SCL attributed the decline to a volume reduction and pricing challenges that saw cost of sales rise to $6,22 billion in the period under review, from a 2021 comparative of $3,63 billion.

As a result of the inflationary pressures, borrowings rose by 35% from prior year historical levels to fund its activities. This is because inflationary pressure created a funding gap as currency distortions increased grower payment rates, rising operating costs and delayed payments from key customers including government schemes.

“Other income increased when compared against prior year due to exchange gains on inter-company debtors and non-seed sales. Operating expenditure rose in response to market rate-based purchase prices. The rise was also partly attributable to payroll-related costs and depreciation on revalued assets and expenses that were billed at market rate instead of the Inter-Bank Rate,” SCL said.

Operating expenses rose to $2,84 billion, from a 2021 comparative of $2,48 billion, in its inflation adjusted results.

Finance costs were 9% of turnover, up a percentage point from 2021’s comparative 8%.

“The appetite to borrow more was caused by a mismatch between receipts and payments arising out of delayed payments from government schemes and a sharp increase in prices for both operating expenses and seed deliveries,” SCL noted.

Assets were down nearly 17% to $19,17 billion, from 2021’s comparative of $23,04 billion, owing to a decrease in investments in associates and joint ventures.

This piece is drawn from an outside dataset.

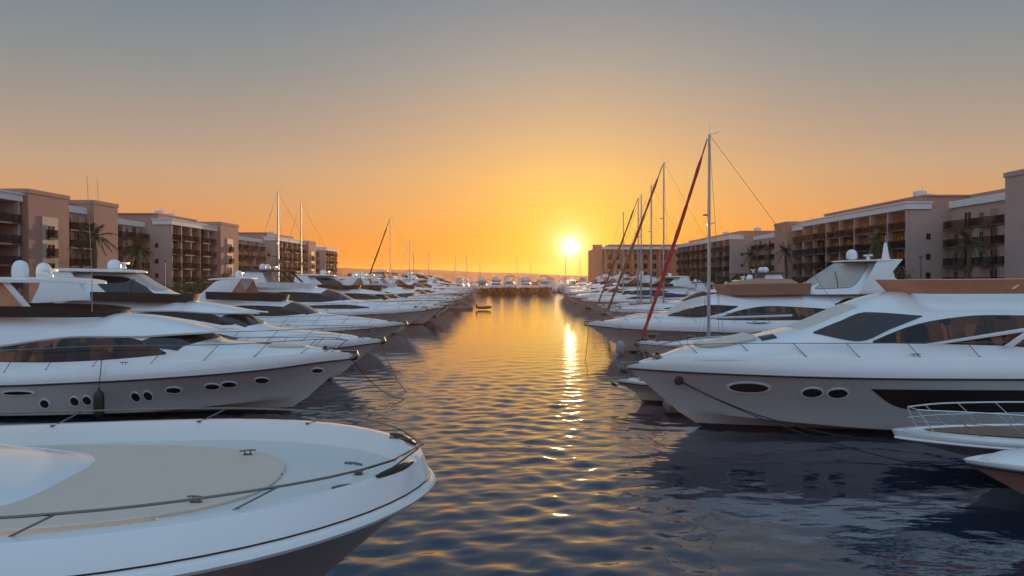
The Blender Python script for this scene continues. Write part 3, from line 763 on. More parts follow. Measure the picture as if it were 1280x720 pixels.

Investments in associates and joint ventures were down 44,14% to $4,52 billion from a 2021 comparative of $8,1 billion.

“The contribution from associates and joint ventures was nearly a third lower than prior year mainly due to the 35% reduction in profitability of the continental associate operations,” SCL highlighted.

The group will focus on investment opportunities arising from increased food insecurity and import substitution needs that are expected to spur investment in the agriculture sector in Zimbabwe.

“The Group is better positioned to leverage its strong brand and intellectual property to actively participate in enhancing primary food production to plug supply gaps,” SCL added.

The group, however, warned that the continuation of the gap between official and alternative market exchange rates in Zimbabwe will continue to weigh down real profitability because “selling prices are linked to official rates, while virtually all business costs track alternative rates”.